Sacha Baron Cohen created an amazing movie event with Borat, with its hilarious unscripted scenes full of unsuspecting strangers who find themselves mixed up in Cohen’s movie. The same set up occurs in Cohen’s newest film, Bruno. Bruno isn’t as hilarious at Borat, but, of f course, not many movies can ever achieve that hilarity.

In Bruno Cohen plays one of his stock characters, Bruno, an Austrian host of a fashion show called Fashionzeit. After Bruno causes a disaster at a fashion show due to his Velcro suit, he loses his job and his lover. At this low point he decides that the only thing to do is head to America to become a celebrity. And that’s where the fun begins.

Some of the scenes of Bruno searching for the correct route to celebrityhood bring laughs. It is so easy to pick fun of the celebrity culture in our country and Cohen uses Bruno to highlight the craziness. Following the path of Madonna and Angelina Jolie, Bruno even adopts an African baby. It’s moments like these that make you laugh.

Unfortunately, Bruno offers several scenes that just leave you uncomfortable.
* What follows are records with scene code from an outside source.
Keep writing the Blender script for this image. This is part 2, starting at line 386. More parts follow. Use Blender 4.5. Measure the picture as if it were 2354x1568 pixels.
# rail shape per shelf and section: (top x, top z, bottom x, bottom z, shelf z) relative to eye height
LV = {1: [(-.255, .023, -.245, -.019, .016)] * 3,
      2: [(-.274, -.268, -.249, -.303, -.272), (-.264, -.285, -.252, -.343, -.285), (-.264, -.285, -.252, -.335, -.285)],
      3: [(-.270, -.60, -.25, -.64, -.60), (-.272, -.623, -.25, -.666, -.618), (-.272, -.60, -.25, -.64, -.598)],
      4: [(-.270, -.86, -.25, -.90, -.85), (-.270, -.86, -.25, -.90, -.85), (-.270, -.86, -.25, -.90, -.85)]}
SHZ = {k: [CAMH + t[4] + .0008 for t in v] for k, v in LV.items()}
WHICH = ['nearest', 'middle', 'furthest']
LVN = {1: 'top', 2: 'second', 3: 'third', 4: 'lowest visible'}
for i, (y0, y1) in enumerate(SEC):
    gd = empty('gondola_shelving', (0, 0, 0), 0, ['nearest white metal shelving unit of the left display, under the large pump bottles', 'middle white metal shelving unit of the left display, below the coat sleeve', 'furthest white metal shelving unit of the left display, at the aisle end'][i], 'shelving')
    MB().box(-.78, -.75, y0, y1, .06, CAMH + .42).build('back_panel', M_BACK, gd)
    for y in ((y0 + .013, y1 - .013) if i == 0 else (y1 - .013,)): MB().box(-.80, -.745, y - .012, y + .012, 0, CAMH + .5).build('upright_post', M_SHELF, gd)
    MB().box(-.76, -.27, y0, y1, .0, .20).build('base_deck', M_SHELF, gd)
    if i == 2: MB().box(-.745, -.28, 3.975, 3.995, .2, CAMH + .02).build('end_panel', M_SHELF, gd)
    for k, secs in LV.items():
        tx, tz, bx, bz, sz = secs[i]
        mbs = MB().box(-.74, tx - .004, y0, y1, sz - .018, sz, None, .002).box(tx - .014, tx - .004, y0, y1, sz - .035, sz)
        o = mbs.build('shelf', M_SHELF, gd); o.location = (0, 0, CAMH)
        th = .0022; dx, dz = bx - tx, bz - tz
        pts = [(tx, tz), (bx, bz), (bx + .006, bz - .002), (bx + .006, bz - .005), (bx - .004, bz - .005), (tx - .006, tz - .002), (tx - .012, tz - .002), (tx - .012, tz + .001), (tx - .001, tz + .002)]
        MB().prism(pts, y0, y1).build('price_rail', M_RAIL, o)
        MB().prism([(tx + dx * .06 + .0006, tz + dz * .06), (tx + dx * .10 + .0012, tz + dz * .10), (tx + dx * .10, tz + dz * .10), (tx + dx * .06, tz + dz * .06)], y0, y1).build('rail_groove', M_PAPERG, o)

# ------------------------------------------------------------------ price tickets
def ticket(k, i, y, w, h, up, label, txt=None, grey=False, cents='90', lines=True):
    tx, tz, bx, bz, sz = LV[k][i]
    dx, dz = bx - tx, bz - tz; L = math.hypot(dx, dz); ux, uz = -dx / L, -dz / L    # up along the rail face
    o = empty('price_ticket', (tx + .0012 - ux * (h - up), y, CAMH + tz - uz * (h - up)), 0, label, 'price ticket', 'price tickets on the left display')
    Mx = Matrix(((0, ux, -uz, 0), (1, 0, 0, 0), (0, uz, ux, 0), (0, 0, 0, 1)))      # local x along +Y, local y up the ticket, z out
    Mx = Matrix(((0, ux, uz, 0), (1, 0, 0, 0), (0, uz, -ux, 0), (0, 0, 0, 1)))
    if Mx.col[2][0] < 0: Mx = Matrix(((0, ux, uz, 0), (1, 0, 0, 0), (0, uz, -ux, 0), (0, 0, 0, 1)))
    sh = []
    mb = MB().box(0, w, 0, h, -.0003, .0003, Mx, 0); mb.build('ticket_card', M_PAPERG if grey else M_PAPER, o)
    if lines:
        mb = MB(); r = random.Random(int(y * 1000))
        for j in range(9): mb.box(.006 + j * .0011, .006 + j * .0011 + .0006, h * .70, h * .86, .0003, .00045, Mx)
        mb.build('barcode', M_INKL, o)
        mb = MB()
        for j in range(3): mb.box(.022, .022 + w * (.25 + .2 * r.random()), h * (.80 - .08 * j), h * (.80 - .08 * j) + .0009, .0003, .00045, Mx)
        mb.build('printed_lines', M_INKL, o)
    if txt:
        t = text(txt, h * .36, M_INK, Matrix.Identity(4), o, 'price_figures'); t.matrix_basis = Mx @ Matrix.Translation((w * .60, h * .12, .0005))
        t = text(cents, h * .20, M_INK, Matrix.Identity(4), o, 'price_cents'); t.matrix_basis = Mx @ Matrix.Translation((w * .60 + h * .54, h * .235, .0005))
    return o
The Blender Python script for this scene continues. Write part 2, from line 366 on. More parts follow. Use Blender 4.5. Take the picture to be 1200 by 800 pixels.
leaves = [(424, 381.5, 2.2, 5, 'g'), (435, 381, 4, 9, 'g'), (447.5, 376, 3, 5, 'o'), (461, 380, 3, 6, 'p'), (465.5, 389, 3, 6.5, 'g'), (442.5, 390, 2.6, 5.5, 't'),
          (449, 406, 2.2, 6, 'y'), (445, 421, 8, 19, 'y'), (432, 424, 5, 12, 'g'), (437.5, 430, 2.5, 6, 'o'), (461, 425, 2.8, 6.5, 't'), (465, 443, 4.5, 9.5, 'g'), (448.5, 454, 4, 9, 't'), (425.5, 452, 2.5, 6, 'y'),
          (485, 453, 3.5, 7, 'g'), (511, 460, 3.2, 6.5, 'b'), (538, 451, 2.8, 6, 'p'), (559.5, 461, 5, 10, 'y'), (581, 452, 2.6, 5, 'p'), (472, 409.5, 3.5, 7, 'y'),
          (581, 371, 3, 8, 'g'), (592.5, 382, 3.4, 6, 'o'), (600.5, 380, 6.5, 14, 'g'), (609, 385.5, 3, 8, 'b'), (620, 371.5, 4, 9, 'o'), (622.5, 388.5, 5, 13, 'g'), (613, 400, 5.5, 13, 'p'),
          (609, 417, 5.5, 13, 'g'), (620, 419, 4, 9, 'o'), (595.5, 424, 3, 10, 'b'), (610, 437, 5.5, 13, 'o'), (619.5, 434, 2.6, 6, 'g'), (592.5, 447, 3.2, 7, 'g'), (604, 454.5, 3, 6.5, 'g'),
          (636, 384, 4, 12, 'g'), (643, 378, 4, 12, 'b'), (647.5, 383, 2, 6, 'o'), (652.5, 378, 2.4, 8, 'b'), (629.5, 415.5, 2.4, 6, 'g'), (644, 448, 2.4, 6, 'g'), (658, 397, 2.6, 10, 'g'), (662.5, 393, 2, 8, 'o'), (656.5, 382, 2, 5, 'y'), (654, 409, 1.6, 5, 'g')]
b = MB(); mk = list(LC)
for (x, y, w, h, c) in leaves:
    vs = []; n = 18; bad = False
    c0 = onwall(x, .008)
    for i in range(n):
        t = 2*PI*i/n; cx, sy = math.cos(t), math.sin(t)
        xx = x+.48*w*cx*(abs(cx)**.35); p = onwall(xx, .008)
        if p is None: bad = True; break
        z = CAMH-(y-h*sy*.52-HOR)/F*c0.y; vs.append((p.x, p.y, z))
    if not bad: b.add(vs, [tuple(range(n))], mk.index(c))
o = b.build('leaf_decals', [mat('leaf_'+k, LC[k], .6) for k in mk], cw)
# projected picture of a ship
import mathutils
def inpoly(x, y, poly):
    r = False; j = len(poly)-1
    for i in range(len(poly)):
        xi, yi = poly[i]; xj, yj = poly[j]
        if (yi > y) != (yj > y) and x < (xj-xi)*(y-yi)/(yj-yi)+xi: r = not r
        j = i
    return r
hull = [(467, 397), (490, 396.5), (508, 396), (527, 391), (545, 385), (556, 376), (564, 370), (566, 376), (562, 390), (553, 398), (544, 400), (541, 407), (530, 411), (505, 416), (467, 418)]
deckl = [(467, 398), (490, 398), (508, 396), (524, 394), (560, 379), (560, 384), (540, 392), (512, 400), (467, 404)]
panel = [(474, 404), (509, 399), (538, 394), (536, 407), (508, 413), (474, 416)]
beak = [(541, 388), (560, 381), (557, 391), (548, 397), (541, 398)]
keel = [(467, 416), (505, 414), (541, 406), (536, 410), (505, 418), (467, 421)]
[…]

These usually involve Cohen’s willingness to use Bruno’s sexuality to ridiculous extremes. An attempted seduction of 2008 presidential candidate Ron Paul creates an awkward moment. Bruno’s attempt to get overly friendly with some hunters is more distasteful than funny. In fact, most of the jokes about Bruno’s homosexuality are obvious and overdone. In a desire to show the homophobia of many Americans, the movie basically uses all kinds of homophobic tactics. Really, how many anal-sex jokes does one movie need?

The movie certainly deserves its R rating. Please, do not bring your children! Bruno relies on lots of sexual situations with a good dose of nudity. Some of the nudity is funny (a scene from Bruno’s TV pilot with the camera aimed directly at a penis is especially silly), but some is surprising – how did this movie earn only an R rating?

Bruno is funny at times, but do not expect a gut-busting outing. Bruno provides cynical laughs, but the silly sweetness of Borat is gone. It’s also not a movie for everyone. If you are easily offended, please stay away. The nice thing is that Bruno can offend everyone – there is no discriminating in its targets. Nothing is sacred here.